Cultural transformation

Calder said that since GTT had previously done business with Interoute—along with him having spent time with Interoute CEO Gareth Williams—there hasn't been a culture clash.

"I think we always shared very similar cultural outlooks in that we were smaller firms that have attacked the incumbent telco monopolies— you know, BT, AT&T, Verizon, Orange, pick your favorite incumbent— and as a function of that, we have a scrappier, smaller company attitude of David vs. Goliath," he said. "They (Interoute) use different words or terms, but they have same cultural values that we talk about constantly internally and those are: simplicity, speed and agility.

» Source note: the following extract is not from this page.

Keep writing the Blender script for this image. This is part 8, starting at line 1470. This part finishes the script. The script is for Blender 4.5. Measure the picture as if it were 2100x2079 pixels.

Simplicity means we are easy to do business with, speed is fast and responsive. Agility is strive to say 'yes,' particularly to your clients. As I like to say, it's really the opposite of doing business with the incumbent (provider).

"They have 22 offices across Europe and I went to pretty much all of them. I had a great time telling people we are together an even stronger disrupter to the incumbents and we have the ability to liberate clients from their clutches. I told them to join our banner, which we think is a better place to be."